8.5.3. Natural Disasters and Development
Disasters may have a significant impact on the national economy of the country
concerned. Some countries lose annually up to 1% or more of their annual GDP
as a consequence of recurring natural disaster; in individual cases, damages
have been as high as 50% of GDP. The typical Chinese loss experience in bad
years is in the range of 5-7% of annual GDP. In 1974, losses in Honduras
from Hurricane Fifi were equivalent to 50% of the country's 1973 GDP (Hooke,
2000). Setbacks in development may have been up to 1 decade or more. The majority
of these damages usually are covered by the affected population itself or from
other domestic sources (United Nations, 1994). In some cases, the relation between
GDP and disasters is ambiguous because post-disaster investments may increase
GDP. Long-term problems arise when the return period of a disaster is the same
order of magnitude or smaller than the time needed for reconstruction. In such
cases, the economy of a country or a specific region is likely to spiral downward
(Downing et al., 1999). In fact, GDP is a very limited way of describing
the impact of weather-related disasters. For example, the UN has defined a disaster
as large when the ability of the region to cope with the effects of the disaster
on its own is exceeded.
Urban and rural infrastructure loss in the developing world as a result of
natural disasters has impacted the activity of the world's international
lending institutions. The World Bank has estimated that it has loaned US$14
billion to developing countries in the past 20 years for damages from natural
disasters. This amount is nearly 2.5 times the amount loaned by the Bank for
relief from civil disturbance worldwide (Kreimer et al., 1998). The Asian
Development Bank (ADB) has estimated that between 1988 and 1998, 5.6% of ADB
loans were for disaster rehabilitation. In 1992, nearly 20% of ADB loans were
for rehabilitative assistance to natural disaster recovery (Arriens and Benson,
1999).
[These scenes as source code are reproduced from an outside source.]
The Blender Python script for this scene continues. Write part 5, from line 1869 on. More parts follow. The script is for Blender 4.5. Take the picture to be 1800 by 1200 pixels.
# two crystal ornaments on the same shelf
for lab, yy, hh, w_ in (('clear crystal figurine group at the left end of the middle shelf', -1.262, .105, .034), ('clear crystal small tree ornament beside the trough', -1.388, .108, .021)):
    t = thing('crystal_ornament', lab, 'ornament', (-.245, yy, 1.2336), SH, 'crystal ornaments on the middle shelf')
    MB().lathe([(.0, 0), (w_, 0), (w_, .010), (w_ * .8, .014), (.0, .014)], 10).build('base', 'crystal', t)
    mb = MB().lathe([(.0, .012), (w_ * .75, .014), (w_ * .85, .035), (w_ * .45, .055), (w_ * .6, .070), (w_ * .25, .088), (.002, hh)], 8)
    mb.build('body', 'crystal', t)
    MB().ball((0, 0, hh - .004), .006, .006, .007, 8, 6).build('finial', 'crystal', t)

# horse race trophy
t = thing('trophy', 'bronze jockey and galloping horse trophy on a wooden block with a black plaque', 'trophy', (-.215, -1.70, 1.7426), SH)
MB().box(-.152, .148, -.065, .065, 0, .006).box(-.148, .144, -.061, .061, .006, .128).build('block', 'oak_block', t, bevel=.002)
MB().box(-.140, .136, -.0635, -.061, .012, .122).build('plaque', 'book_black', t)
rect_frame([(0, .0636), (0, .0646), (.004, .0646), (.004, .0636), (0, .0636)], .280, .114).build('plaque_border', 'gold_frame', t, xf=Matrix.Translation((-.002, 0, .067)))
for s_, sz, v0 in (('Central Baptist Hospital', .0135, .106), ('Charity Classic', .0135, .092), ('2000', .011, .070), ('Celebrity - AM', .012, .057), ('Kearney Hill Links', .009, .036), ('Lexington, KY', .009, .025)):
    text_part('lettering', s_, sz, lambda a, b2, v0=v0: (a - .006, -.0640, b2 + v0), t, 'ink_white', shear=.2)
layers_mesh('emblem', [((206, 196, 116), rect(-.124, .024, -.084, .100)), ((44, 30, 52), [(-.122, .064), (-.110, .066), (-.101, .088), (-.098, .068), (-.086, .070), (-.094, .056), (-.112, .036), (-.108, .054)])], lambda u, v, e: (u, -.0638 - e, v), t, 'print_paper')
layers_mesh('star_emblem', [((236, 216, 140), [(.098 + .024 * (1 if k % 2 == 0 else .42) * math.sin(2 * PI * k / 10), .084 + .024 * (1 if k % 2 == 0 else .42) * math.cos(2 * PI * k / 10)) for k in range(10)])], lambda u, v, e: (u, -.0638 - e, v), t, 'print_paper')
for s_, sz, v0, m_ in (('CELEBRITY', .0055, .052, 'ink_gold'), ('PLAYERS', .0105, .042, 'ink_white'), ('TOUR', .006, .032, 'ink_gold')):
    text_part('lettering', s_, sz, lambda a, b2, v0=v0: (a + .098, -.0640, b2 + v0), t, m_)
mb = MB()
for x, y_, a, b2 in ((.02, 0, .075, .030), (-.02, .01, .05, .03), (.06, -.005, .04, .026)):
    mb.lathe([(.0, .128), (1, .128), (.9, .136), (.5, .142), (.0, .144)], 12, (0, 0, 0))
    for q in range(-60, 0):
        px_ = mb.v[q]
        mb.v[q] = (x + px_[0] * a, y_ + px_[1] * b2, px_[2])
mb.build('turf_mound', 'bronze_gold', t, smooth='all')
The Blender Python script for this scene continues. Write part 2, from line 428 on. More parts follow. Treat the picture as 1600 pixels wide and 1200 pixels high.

The World Bank has estimated that during the past decade in Mexico, as
much as 35% of its lending earmarked for infrastructure has been diverted to
pay for the costs of (Mexican) natural catastrophes (Freeman, 1999). In recent
years, the World Bank has recognized the importance of disaster prevention and
mitigation for development and poverty reduction (Kreimer and Arnold, 2000).